10:00 am in Pay and Reward by Attractor
The high level of earnings by senior people in private sector companies has hit the headlines once more with a series of outcries in response to news revealed in the Income Data Services report that FTSE 100 Directors experienced an increase of 49% in earnings over the last year.
While the increase in basic pay averaged only 3.2%, this figure was dwarfed by an average bonus payments increase of 23%, from £737,624 in 2010 to £906,044 in 2011 plus the “crystallised? value of long term incentive plans (LTIP) and share options cashed-in during the year.
Overall IDS have revealed that -
- CEOs received an average increase of 43.5% (average earnings £3,855,172)
- Finance directors received an average increase of 34.1% (average earnings £2,001,515)
- All other directors received an average increase of 66.5% (average earnings £2,260,033)
In the press release from IDS themselves, the report’s editor, Steve Tatton reflected on the sensitivity of his findings, saying
“At a time when employees are experiencing real wage cuts and risk losing their livelihoods, without further explanation it may be difficult for FTSE 100 companies to justify the significant increase in earnings awarded to their directors.”Overall comment has been pretty negative however with very predictable condemnation from unions.
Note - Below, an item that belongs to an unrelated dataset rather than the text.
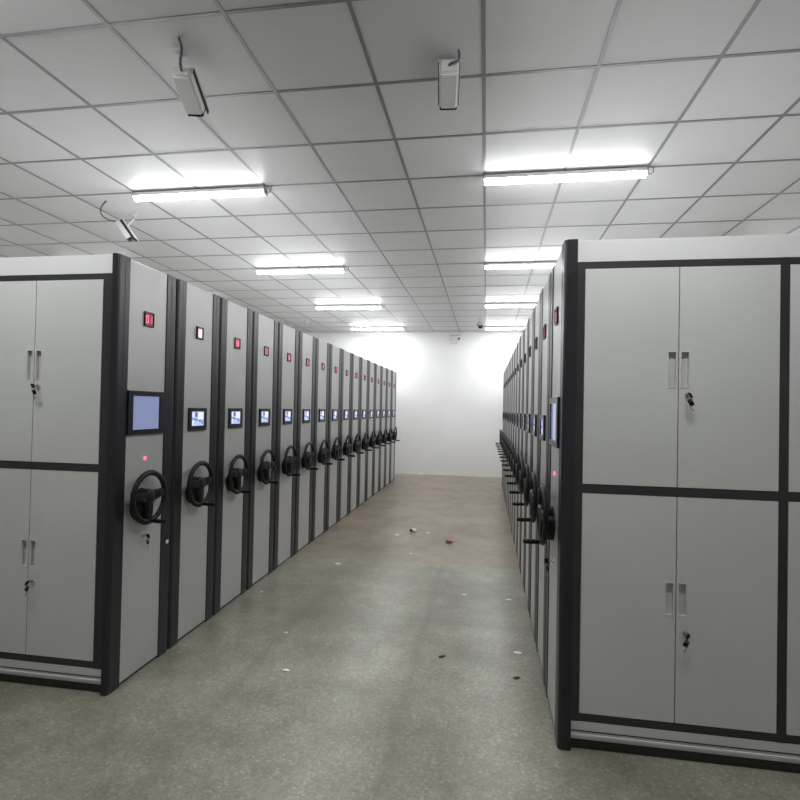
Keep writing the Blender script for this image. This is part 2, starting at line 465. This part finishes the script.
# left row
mL = make_unit(True, -1, '01'); mL.location = (XL, Y0, 0)
tag(mL, 'nearest shelving unit of the left row, with grey doors and a large lavender screen', 'shelving unit', 'mobile shelving units in the left row')
pg = MB().tube([(.0045, .222, .684), (.008, .222, .684), (.009, .222, .684)], [.013, .013, .010], M_white, 16).build('plug', mL)
tag(pg, 'small round white plug')
mR = make_unit(True, 1, '01'); mR.location = (XR, Y0, 0); mR.rotation_euler.z = PI
tag(mR, 'nearest shelving unit of the right row, showing its tall grey double doors', 'shelving unit', 'mobile shelving units in the right row')
proto = {}
nums = [None] + ['88', '05', '06', '08', '16', '12', '13', '14', '10', '11', '12', '13', '14', '15']
pA = make_unit(False, -1, None)
pB = make_unit(False, -1, '88')
pC = make_unit(False, -1, '03')
for k in range(1, 16):
    for row, x, rz in (('left', XL, 0), ('right', XR, PI)):
        src = pA if (k == 1 and row == 'left') else (pB if k % 2 == 0 else pC)
        if (k, row) == (1, 'left'): u = pA
        elif (k, row) == (2, 'left'): u = pB
        elif (k, row) == (3, 'left'): u = pC
        else: u = copy_tree(src)
        u.location = (x, Y0+P*k, 0); u.rotation_euler.z = rz
        tag(u, unit_label(k, row), 'shelving unit', 'mobile shelving units in the %s row' % row)

# ------------------------------------------------------------------ ceiling lamps
def make_lamp():
    root = empty('ceiling_light', (0, 0, 0))
    L = .592
    h = MB().box((-L, -.037, -.044), (L, .037, -.014), M_white, .003, 1)
    h.build('housing', root)
    for sx_ in (-1, 1):
        c = MB().box((sx_*(L-.10)-.012, -.014, -.016), (sx_*(L-.10)+.012, .014, -.0035), M_chrome)
        c.build('mounting_clip', root)
        e = MB()
        pts = [(.038*math.cos(a), -.046+.033*math.sin(a)) for a in [2*PI*k/16 for k in range(16)]]
        t = bmesh.new(); f = t.faces.new([t.verts.new((sx_*L, y, z)) for y, z in pts])
        r = bmesh.ops.extrude_face_region(t, geom=[f])
        for q in r['geom']:
            if isinstance(q, bmesh.types.BMVert): q.co.x += sx_*.012
        bmesh.ops.recalc_face_normals(t, faces=t.faces[:]); e.merge(t, M_camgrey)
        e.build('end_cap', root)
    # diffuser
    t = bmesh.new(); A = []; B = []
    for k in range(17):
        a = PI+PI*k/16; y, z = .0350*math.cos(a), -.044+.033*math.sin(a)
        if k in (0, 16): z = -.0438
        A.append(t.verts.new((-L, y, z))); B.append(t.verts.new((L, y, z)))
    for k in range(16): t.faces.new((A[k], A[k+1], B[k+1], B[k]))
    bmesh.ops.recalc_face_normals(t, faces=t.faces[:])
    tag(MB().merge(t, M_tube, smooth=True).build('diffuser', root), 'glowing white diffuser')
    # most of the light of the batten leaves through the underside
    ld = bpy.data.lights.new('tube_light', 'AREA'); ld.shape = 'RECTANGLE'; ld.size = 1.16; ld.size_y = .06
    ld.energy = 17.5; ld.color = (.965, .985, 1.)
    lo = bpy.data.objects.new('tube_light', ld); C.objects.link(lo); lo.location = (0, 0, -.0785); lo.parent = root
    # supply cord with a small connector
    cd = MB().tube([(L+.01, 0, -.045), (L+.04, .004, -.052), (L+.055, .006, -.035), (L+.055, .006, -.004)], .004, M_cable, 8)
    cd.box((L+.025, -.010, -.062), (L+.045, .014, -.045), M_camgrey, .002, 1)
    tag(cd.build('cord', root), 'thin grey supply cord')
    return root
lamp = make_lamp(); first = True
names = {4: 'nearest to the camera of the lamps in view', 6.4: 'second nearest', 8.8: 'third nearest', 11.2: 'farthest, close to the back wall'}
for x, row in ((-2.444, 'left'), (.549, 'right')):
    for y, w in ((1.597, 'overhead in front of the doors'), (3.997, 'nearest of the four'), (6.397, 'second of the four'), (8.797, 'third of the four'), (11.197, 'farthest of the four')):
        l = lamp if first else copy_tree(lamp); first = False
        l.location = (x, y, HC)
        if y < 2: lb = 'white tube lamp on the ceiling above the near end doors of the %s row' % row
        else: lb = 'glowing white tube lamp over the %s row, %s' % (row, w)
        tag(l, lb, 'ceiling lamp', 'tube lamps on the ceiling')
for x, row, sd in ((-5.444, 'left', 'beyond'), (3.549, 'right', 'beyond')):
    for y, w in ((3.997, 'the nearest of its line'), (6.397, 'the middle one of its line'), (8.797, 'the farthest of its line')):
        l = copy_tree(lamp); l.location = (x, y, HC)
        tag(l, 'white tube lamp %s the %s row, %s' % (sd, row, w), 'ceiling lamp', 'tube lamps on the ceiling')

# ------------------------------------------------------------------ surveillance cameras
def make_camera(mount, tip, yawdir, pitch, label, scale=1., cable=None, name='security_camera'):
    """mount point on the ceiling (local origin), body centre offset, aim"""
    root = empty(name, mount); tip = Vector(tip)
    tag(root, label, 'security camera')
    MB().tube([(0, 0, 0), (0, 0, -.012), (0, 0, -.016)], [.034*scale, .034*scale, .026*scale], M_camgrey, 20).build('mounting_plate', root)
    d = Vector((math.cos(yawdir)*math.cos(pitch), math.sin(yawdir)*math.cos(pitch), math.sin(pitch)))
    sd = d.cross(Vector((0, 0, 1))).normalized(); up = sd.cross(d)
    Rm = Matrix((d, sd, up)).transposed().to_4x4(); TM = Matrix.Translation(tip) @ Rm
    back = tip - d*.03*scale + up*.04*scale
    MB().tube([(0, 0, -.012), (0, 0, -.05*scale), tuple(back*.6+Vector((0, 0, -.03))*.4), tuple(back)], .011*scale, M_camgrey, 12).build('arm', root)
    def bx(a, b, m_, bev):
        t = bmesh.new(); bmesh.ops.create_cube(t, size=1)
        for q in t.verts: q.co = Vector([(a[i]+b[i])/2*scale + q.co[i]*(b[i]-a[i])*scale for i in range(3)])
        bmesh.ops.bevel(t, geom=t.edges[:], offset=bev*scale, segments=3, affect='EDGES')
        return MB().merge(t, m_, TM, True)
    bd = bx((-.11, -.042, -.038), (.085, .042, .036), M_white, .010).build('housing', root)
    tag(bx((-.10, -.049, .036), (.115, .049, .044), M_white, .003).build('sunshade', root))
    sl = bx((-.095, .0425, .012), (.112, .0465, .036), M_seam, .001); sl.build('gap_shade', bd)  # solid dark strips stand in for the shade between housing and sunshade
    sl = bx((-.095, -.0465, .012), (.112, -.0425, .036), M_seam, .001); sl.build('gap_shade', bd)
    fc = bx((.083, -.038, -.034), (.092, .038, .032), M_black, .003).build('face', root)
    MB().tube([tuple(TM @ Vector((.09*scale, 0, 0))), tuple(TM @ Vector((.098*scale, 0, 0)))], .022*scale, M_lens, 16).build('lens', fc)
    if cable:
        MB().tube(cable(tip, d), .006, M_cable, 8).build('cable', root)
    return root
def bez(a, b, c, d, n=14):
    a, b, c, d = map(Vector, (a, b, c, d)); out = []
    for i in range(n+1):
        t = i/n; out.append(tuple(a*(1-t)**3 + b*3*t*(1-t)**2 + c*3*t*t*(1-t) + d*t**3))
    return out
# over the left row: the cable loops out of the back of the housing up to the ceiling
make_camera((-3.40, 4.46, HC), (-.054, -.04, -.174), math.radians(20), math.radians(-55),
            'white security camera on a curved cable under the ceiling, above the left row',
            cable=lambda tp, d: bez(tp-d*.10, tp-d*.10+Vector((-.13, -.03, .0)), Vector((-.20, -.29, -.09)), (-.032, -.33, -.002)))
# near left, partly cropped at the top
make_camera((-1.61, 2.42, HC), (-.01, .12, -.145), math.radians(100), math.radians(-24),
            'white security camera close overhead, left of the aisle', 1.15,
            cable=lambda tp, d: bez(tp-d*.12, tp-d*.19, Vector((.1, -.1, -.08)), (.06, -.10, -.002)))
make_camera((-.23, 2.70, HC), (0, .03, -.095), math.radians(95), math.radians(-12),
            'white security camera overhead above the middle of the aisle', 1.25,
            cable=lambda tp, d: bez(tp-d*.13, tp-d*.18, Vector((.08, -.1, -.08)), (.06, -.12, -.002)))
make_camera((-.155, 10.3, HC), (0, -.05, -.15), math.radians(-80), math.radians(-20),
            'tiny white security camera under the ceiling at the far end of the aisle')
# twin-head fitting on the back wall
root = empty('emergency_light', (-.74, YW1+.002, 3.20)); tag(root, 'small white emergency light high on the back wall, just under the ceiling', 'emergency light')
MB().box((-.14, -.05, -.12), (.06, 0, .06), M_white, .008, 2).build('casing', root)
MB().box((-.13, -.055, .062), (.12, 0, .085), M_camgrey, .003, 1).build('bracket', root)
MB().tube([(.085, 0, .0), (.085, -.05, .0), (.085, -.09, -.01)], [.028, .032, .036], M_white, 16).build('lamp_head', root)
MB().tube([(.085, -.088, -.01), (.085, -.094, -.01)], .026, M_black, 16).build('lens', root)
# small detector near the left wall side
root = empty('smoke_detector', (-3.80, 10.35, HC)); tag(root, 'small round smoke detector on the ceiling beyond the left row', 'smoke detector')
MB().tube([(0, 0, 0), (0, 0, -.02), (0, 0, -.045), (0, 0, -.05)], [.055, .055, .04, .02], M_camgrey, 20).build('shell', root)
MB().tube([(0, 0, -.048), (0, 0, -.058)], .012, M_seam, 12).build('sensor', root)

# ------------------------------------------------------------------ litter on the floor
def scrap(name, x, y, r, flat, mt, label, cat='paper scrap', grp=None, ang=0., ratio=.6, mt2=None):
    t = bmesh.new(); bmesh.ops.create_icosphere(t, subdivisions=2, radius=1)
    rnd = random.Random(int(abs(x*1000)+abs(y*77)))
    for q in t.verts:
        k = 1+rnd.uniform(-.28, .22)
        q.co = Vector((q.co.x*r*k, q.co.y*r*ratio*k, q.co.z*r*flat*(1+rnd.uniform(-.3, .3))))
    mz = min(q.co.z for q in t.verts)
    for q in t.verts: q.co.z -= mz
    b = MB().merge(t, mt)
    if mt2:
        b.mi(mt2)
        for f in b.bm.faces:
            if f.calc_center_median().x < -r*.25 and f.calc_center_median().y < r*.2: f.material_index = 1
    o = b.build(name); o.location = (x, y, 0); o.rotation_euler.z = ang
    tag(o, label, cat, grp); return o
G1 = 'paper scraps on the floor'
scrap('crumpled_paper', -.876, 6.34, .045, .55, M_paper, 'crumpled white paper with a dark side, largest scrap on the brown floor', grp=G1, mt2=M_dark)
scrap('paper_scrap', -1.044, 6.144, .030, .10, M_paper, 'flat pale scrap on the brown floor, left of the crumpled paper', grp=G1)
scrap('paper_scrap', -.687, 6.332, .032, .12, M_paper, 'flat white scrap on the brown floor, right of the crumpled paper', grp=G1)
scrap('wrapper', -.397, 5.914, .050, .28, M_red, 'dark red wrapper lying on the brown floor', 'wrapper', ang=-.25, ratio=.45, mt2=M_dark)
scrap('paper_scrap', -.760, 5.376, .024, .2, M_paper, 'small white scrap at the near edge of the brown floor', grp=G1)
scrap('paper_scrap', -1.46, 11.86, .050, .4, M_paper, 'white scrap at the foot of the back wall', grp=G1)
scrap('paper_scrap', -.156, 4.285, .022, .12, M_paper, 'faint pale scrap on the grey floor in mid aisle', grp=G1)
scrap('paper_scrap', .209, 4.248, .026, .15, M_paper, 'white scrap on the grey floor beside the right row, the farther of two', grp=G1)
scrap('paper_scrap', .225, 3.33, .026, .15, M_paper, 'white scrap on the grey floor beside the right row, the nearer of two', grp=G1)
scrap('paper_scrap', -1.12, 2.847, .022, .2, M_paper, 'white scrap lowest in the picture on the near left floor', grp=G1)
scrap('paper_scrap', -1.313, 3.321, .014, .25, M_paper, 'small white scrap on the left floor behind the nearest one', grp=G1)
scrap('paper_scrap', -1.80, 4.001, .012, .3, M_paper, 'tiny white scrap at the foot of the left row', grp=G1)
scrap('paper_scrap', -1.409, 4.875, .030, .10, M_paper, 'pale scrap near the brown floor edge by the left row', grp=G1)
scrap('dark_scrap', -.244, 3.189, .026, .15, M_dark, 'small dark scrap on the near grey floor', 'scrap', ang=.6, ratio=.35)
scrap('dark_scrap', .20, 3.02, .020, .2, M_dark, 'dark crumb beside the foot of the right row', 'scrap', ang=.3, ratio=.5)

# ------------------------------------------------------------------ camera, world, view
cam = bpy.data.cameras.new('camera'); co = bpy.data.objects.new('camera', cam); C.objects.link(co)
yaw, pitch, roll = .1531, .0144, .0196
f = Vector((-math.sin(yaw)*math.cos(pitch), math.cos(yaw)*math.cos(pitch), math.sin(pitch)))
r = Vector((math.cos(yaw), math.sin(yaw), 0)); u = r.cross(f)
r2 = r*math.cos(roll)+u*math.sin(roll); u2 = -r*math.sin(roll)+u*math.cos(roll)
co.matrix_world = Matrix.Translation((0, 0, EYE)) @ Matrix((r2, u2, -f)).transposed().to_4x4()
cam.sensor_width = 36; cam.lens = 511.417/800*36
cam.shift_x = -(407.453-400)/800; cam.shift_y = (401.779-400)/800
cam.clip_start = .05
bpy.context.scene.camera = co
w = bpy.data.worlds.new('world'); bpy.context.scene.world = w; w.use_nodes = True
w.node_tree.nodes['Background'].inputs[0].default_value = (.5, .52, .55, 1)
w.node_tree.nodes['Background'].inputs[1].default_value = .05
vs_ = bpy.context.scene.view_settings
vs_.view_transform = 'Standard'; vs_.look = 'None'; vs_.gamma = 1; vs_.exposure = .1; vs_.use_curve_mapping = False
Polly Toynbee has drawn attention to the diverging experience of those at the top and bottom of the earnings range, with the government considering reductions in employment rights and broader protections. Comment on these proposals has been quite dismissive. Attractor has asked the question if employees are Too Hard to Sack and would generally suggest that problems with terminating under-performing people are related to management culture and policy rather than employment law.